Flashback: The Old Croton Distributing Reservoir
Feb. 4, 2010, 9 a.m.
In an 1844 edition of the Columbia Spy, Edgar Allen Poe wrote,
In an 1844 edition of the Columbia Spy, Edgar Allen Poe wrote, “When you visit Gotham, you should ride out Fifth Avenue, as far as the distributing reservoir, near Forty-third Street, I believe. The prospect from the walk around the reservoir is particularly beautiful. You can see, from this elevation, the north reservoir at Yorkville; the whole city to the Battery; and a large portion of the harbor, and long reaches of the Hudson and East Rivers." He's talking about the Croton Reservoir, of course, where the New York Public Library now stands. (In fact, you can still see some remains of it there.)
That elevation Poe referred to was from the promenade, which hosted groups of gatherers on a daily basis, making for a "delightful scene at night, with the moonlight dancing on the water." Forgotten-NY points out that there was even a Croton Cottage, at 5th Avenue and 40th Street, which stood from 1845 to 1863 and provided refreshments for visitors (it burned down during the NYC Draft Riots).
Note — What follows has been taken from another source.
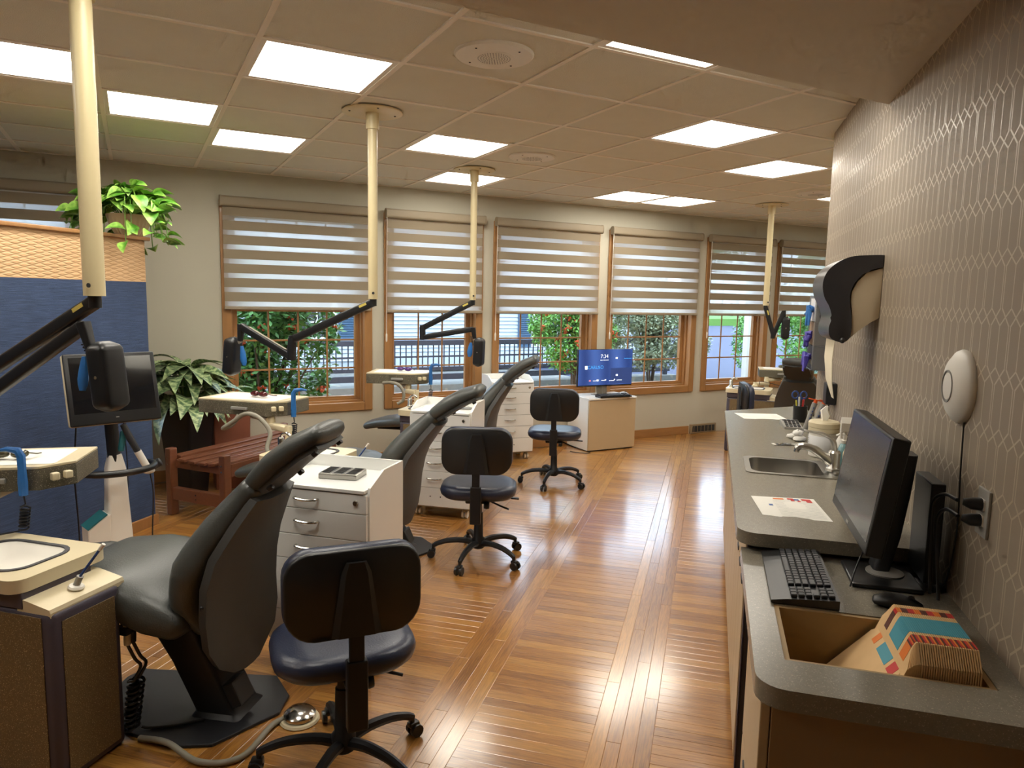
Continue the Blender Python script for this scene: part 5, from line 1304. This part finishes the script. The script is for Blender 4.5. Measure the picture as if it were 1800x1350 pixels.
# calculator, cotton rolls, crumpled foil
ca = thing('calculator', 'grey desk calculator beside the blank far sheet', 'calculator', (.475, 4.40, ZU+.0003), R(4))
B().loft([[(x, y, z) for y, z in ((-.09, 0), (.09, 0), (.09, .03), (-.09, .012))] for x in (-.05, .05)]).obj('case', 'grey_plastic', ca, 30)
for i in range(4):
    for j in range(5): B().box((-.033+i*.022, -.07+j*.024, .017+j*.0048), (.016, .016, .006), (R(5.7), 0, 0), .002, 1).obj('key', 'dark_plastic', ca, 30)
B().box((0, .068, .0285), (.08, .026, .002), (R(5.7), 0, 0)).obj('display', 'dark_slot', ca, 0)
for k, (x, y, z) in enumerate(((.455, 4.02, 0), (.475, 3.96, 0), (.468, 3.985, .026))):
    c = thing('cotton_pad', ['crumpled white pad on the counter, front one', 'crumpled white pad on the counter, rear one', 'crumpled white pad resting on two others'][k], 'cotton pad', (x, y, ZU+.0003+z), R(40*k))
    g = B(); rn = random.Random(k+3); g.loft([[(math.cos(q*.524)*.034*f*(1+.3*rn.random()), math.sin(q*.524)*.024*f*(1+.3*rn.random()), zz) for q in range(12)] for zz, f in ((0, .6), (.008, 1), (.02, .95), (.026, .5))]); g.obj('wad', 'white_matte', c, 60)
    B().tube([(-.02, 0, .025), (0, .006, .029), (.02, 0, .025)], .004, 6).obj('fold', 'white_matte', c)
fo = thing('foil_packet', 'clear crinkled packet lying beside the cotton pads', 'packet', (.40, 3.82, ZU+.0003), R(15))
g = B(); rn = random.Random(8)
vv = [[g.bm.verts.new((-.06+i*.02, -.02+j*.02, .002+.008*rn.random())) for j in range(3)] for i in range(7)]
for i in range(6):
    for j in range(2): g.bm.faces.new((vv[i][j], vv[i+1][j], vv[i+1][j+1], vv[i][j+1]))
g.obj('film', 'chrome', fo, 20, norm=False)
B().bx((-.075, -.02, .001), (-.061, .02, .004)).obj('sealed_end', 'white_plastic', fo, 0)
# black pen cup with scissors and pens
pc = thing('pen_cup', 'black pen cup with blue scissors and pens at the far counter end', 'pen cup', (.545, 4.62, ZU+.0003), 0)
cu_ = B(); cu_.lathe([(.036, 0), (.04, .002), (.042, .10), (.038, .10), (.036, .006)], n=24); cu_.obj('cup', 'black_plastic', pc)
sx_ = B()
for s_ in (-1, 1):
    ring = [(s_*.024+.018*math.cos(a_*.6283)-.01, .0, .165+.022*math.sin(a_*.6283)) for a_ in range(11)]; sx_.tube(ring, .005, 6)
    sx_.tube([(s_*.012-.01, 0, .148), (-.01-s_*.003, 0, .10), (-.012-s_*.008, 0, .04)], .004, 6)
sx_.obj('scissors', 'blue_plastic', pc)
for k, (x, y, mt_, h) in enumerate(((-.025, .012, 'yellow_plastic', .13), (.02, .015, 'pink_plastic', .15), (.012, -.018, 'label_red', .14), (-.012, -.02, 'white_plastic', .155))):
    B().tube([(x*.5, y*.5, .012), (x, y, h)], .005, 8).obj('pen', mt_, pc)
# clear tubes with orange plungers
for k, (x, y) in enumerate(((.535, 4.28), (.565, 4.25))):
    sg = thing('impression_tube', ['clear cartridge with orange plunger leaning by the pen cup, left one', 'clear cartridge with orange plunger leaning by the pen cup, right one'][k], 'syringe', (x, y, ZU+.0003), R(0))
    d = Vector((.045, 0, .17)); d = Vector((.045+.01*k, 0, .165))
    B().lathe([(.02, 0), (.021, .004), (.019, .008)], n=14).obj('foot', 'clear_plastic', sg)
    B().tube([(0, 0, .008), d], [.013, .015], 12).obj('barrel', 'grey_plastic', sg)
    for q in range(4): B().tube([d*(.45+q*.12)-Vector((.0, .0155, 0)), d*(.5+q*.12)-Vector((.0, .0155, 0))], .003, 6).obj('marking', 'blue_plastic', sg)
    pl2 = B().tube([d, d*1.12], [.011, .011], 10).obj('plunger', 'orange_plastic', sg)
    B().box(d*1.1, (.085, .012, .006), (0, R(12), R(15+30*k)), .002).obj('finger_bar', 'orange_plastic', pl2, 30)
# boxes by the wall
for k, (x, y, s3, mt_, lab) in enumerate(((.605, 4.05, (.05, .12, .10), 'purple_plastic', 'purple packet leaning against the wall behind the tubes'), (.60, 3.80, (.07, .11, .13), 'box_white', 'small white carton by the wall behind the wipes tub'), (.60, 3.92, (.06, .09, .11), 'blue_plastic', 'small blue carton behind the wipes tub'))):
    t = thing('carton', lab, 'carton', (x, y, ZU+.0003), R(5*k-4))
    B().bx((-s3[0]/2, -s3[1]/2, 0), (s3[0]/2, s3[1]/2, s3[2]), .002).obj('box', mt_, t, 30)
    B().bx((-s3[0]/2-.0006, -s3[1]*.35, s3[2]*.3), (-s3[0]/2-.0001, s3[1]*.35, s3[2]*.8)).obj('label', 'box_white' if k != 1 else 'ink_blue', t, 0)
# file folders in the desk opening
FN = 34; proto = None
lcol = ['label_red', 'label_brown', 'label_orange']
rf = random.Random(12)
for k in range(FN):
    lean = 0 if k < 26 else (k-25)*3.0 if k < 33 else 42
    x = .575-.0046*k - (0 if k < 26 else (k-25)*.009) - (.075 if k == 33 else 0)
    t = thing('file_folder', '', 'folder', (x, 1.61, .671), 0, 'manila folders in the desk opening')
    t['label'] = 'manila folder packed upright in the desk opening with coloured edge labels' if k < 26 else ['manila folder starting to lean away from the packed row', 'second leaning manila folder beside the packed row', 'third leaning manila folder beside the packed row', 'fourth leaning manila folder beside the packed row', 'fifth leaning manila folder beside the packed row', 'sixth leaning manila folder just behind the wholly visible face', 'leaning manila folder showing its whole face with red label', 'lowest manila folder lying flat at the bottom of the opening'][k-26]
    t.rotation_euler = (0, R(lean), 0)
    kk = k % 4
    dz = rf.uniform(-.004, .004)
    if proto is None:
        b = B(); b.prism([(0, 0), (.255, 0), (.255, .215), (.235, .24), (.03, .24), (0, .205)], 0, .0032, mx=Matrix(((0, 0, 1, 0), (1, 0, 0, 0), (0, 1, 0, 0), (0, 0, 0, 1))))
        proto = b.obj('cover', 'manila', t, 0)
        plab = {}
    else: share(proto, t)
    for nm, y0, y1, mt_ in (('name_label', .085, .165, 'label_teal'), ('code_label', .035, .07, lcol[k % 3]), ('year_label', .19, .215, lcol[(k//3) % 3])):
        key = (nm, mt_)
        if key not in plab:
            lb = B(); lb.bx((-.0006, y0, .205), (-.0001, y1, .2403)); lb.bx((-.0006, y0, .2401), (.0034, y1, .2406)); plab[key] = lb.obj(nm, mt_, t, 0)
        else: share(plab[key], t)

# ================================================================== THINGS ON THE PATTERNED WALL
dsn = thing('towel_dispenser', 'dark curved paper towel dispenser on the patterned wall', 'towel dispenser', (0, 3.21, 0), 0)
cover = [(.656, 1.836), (.592, 1.834), (.533, 1.828), (.484, 1.805), (.447, 1.768), (.432, 1.719), (.441, 1.664), (.464, 1.621), (.475, 1.577), (.467, 1.533), (.478, 1.492), (.522, 1.477), (.547, 1.492), (.554, 1.536), (.548, 1.596), (.539, 1.655), (.542, 1.693), (.56, 1.731), (.597, 1.769), (.656, 1.787)]
MXZ = Matrix(((1, 0, 0, 0), (0, 0, 1, 0), (0, 1, 0, 0), (0, 0, 0, 1)))
cover = [(p.x, p.y) for p in arc_pts([(x, z, 0) for x, z in cover], 4)]
B().prism(cover, 0, .31, .005, mx=MXZ, seg=3).obj('cover', 'dispenser_dark', dsn, 50)
side = [(.6565, 1.785), (.597, 1.765), (.564, 1.729), (.546, 1.688), (.543, 1.644), (.553, 1.59), (.557, 1.536), (.551, 1.494), (.584, 1.529), (.622, 1.56), (.6565, 1.581)]
B().prism(side, .006, .304, .003, mx=MXZ).obj('back_case', 'dispenser_side', dsn, 40)
B().sphere((.522, -.0, 1.485), .012, u=10, v=8).obj('latch', 'black_plastic', dsn)
tw = B(); tw.loft([[(x-.0004, y, z), (x+.0012, y, z), (x+.0012, y+w_, z), (x-.0004, y+w_, z)] for x, y, w_, z in ((.50, .03, .24, 1.50), (.495, .04, .22, 1.40), (.505, .07, .17, 1.30), (.525, .12, .06, 1.225))]); tw.obj('paper_towel', 'towel', dsn, 60)
gb = thing('glove_box_rack', 'clear rack of glove boxes with purple gloves at the wall end', 'glove rack', (XW, 4.62, 1.245), 0)
B().bx((-.085, -.13, 0), (-.001, .13, .004)).obj('rack_base', 'clear_plastic', gb, 0)
for y in (-.13, .126): B().bx((-.085, y, .004), (-.001, y+.004, .44)).obj('rack_side', 'clear_plastic', gb, 0)
for k, mt_ in enumerate(('box_navy', 'cardboard', 'box_white')):
    bxo = B().bx((-.078, -.12, .006+k*.14), (-.004, .12, .142+k*.14), .002).obj('glove_box', mt_, gb, 30)
    g = B(); rn = random.Random(k+30)
    for q in range(4): g.tube([(-.078, rn.uniform(-.04, .04), .075+k*.14), (-.10-.01*rn.random(), rn.uniform(-.06, .06), .06+k*.14+rn.uniform(-.03, .03)), (-.105-.012*rn.random(), rn.uniform(-.08, .08), .0+k*.14+rn.uniform(-.02, .05))], [.016, .018, .007], 7)
    g.obj('gloves', 'glove_purple' if k < 2 else 'glove_blue', bxo, 60)
    if k == 0: B().bx((-.0785, -.1, .03), (-.0781, .0, .06)).obj('print', 'grey_plastic', bxo, 0)
ch = thing('charger', 'black plug-in charger on the patterned wall below the towel', 'charger', (XW, 4.12, 1.155), 0)
B().bx((-.055, -.05, -.055), (-.001, .05, .06), .006).obj('case', 'black_plastic', ch, 30)
B().tube(arc_pts([(-.03, .0, -.054), (-.03, .01, -.12), (-.03, .03, -.235)], 5), .004, 6).obj('cord', 'black_plastic', ch)

# ================================================================== FLOOR BITS
fp = thing('foot_pedal', 'round chrome foot pedal on the floor beside the nearest stool', 'foot pedal', (-1.452, 2.255, 0), 0)
B().lathe([(.072, 0), (.075, .004), (.07, .012), (.055, .014)], n=36).obj('base_ring', 'cream_plastic', fp)
B().lathe([(.056, .014), (.06, .018), (.06, .03), (.045, .044), (.012, .05), (.002, .05)], n=36).obj('dome', 'chrome', fp)
tag(B().tube(arc_pts([(-1.505, 2.225, .012), (-1.522, 2.17, .012), (-1.515, 1.98, .012), (-1.636, 1.918, .012), (-1.80, 1.955, .0265), (-1.93, 1.965, .012)], 8), .011, 10).obj('pedal_hose', 'hose_grey'), 'grey hose running from the foot pedal to the basin cabinet', 'hose')
tag(B().tube(arc_pts([(-1.78, 2.12, .02), (-1.85, 2.06, .02), (-1.93, 2.02, .02), (-1.955, 2.0, .03)], 6), .005, 8).obj('floor_cable', 'black_plastic'), 'black cable lying across the nearest chair base plate', 'cable')
tag(B().tube(arc_pts([(4.30-4.30, 0, 0), (.05, -.1, 0), (.16, -.14, 0), (.2, -.02, 0)], 6), .004, 6).obj('floor_cable', 'black_plastic'), 'black cable on the floor left of the computer cabinet', 'cable')
bpy.data.objects['floor_cable.001'].location = tuple(wp(4.10, 6.35, .005)); bpy.data.objects['floor_cable.001'].rotation_euler = (0, 0, WROT)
The city also designated a potter's field to the west of the reservoir as a public park, called Reservoir Square.
The reservoir, a massive tank holding water from the Croton River, boasted walls 50-feet tall and 25-feet wide. It was completed in 1842—a moment historian Henry Collins Brown called "the greatest forward stride in the city's history, [with] the general introduction of running water." (Prior to that, think rain buckets.) By the 1890s it was being torn down since it was no-longer-needed... and by 1902 the cornerstone was laid for the New York Public Library's main branch.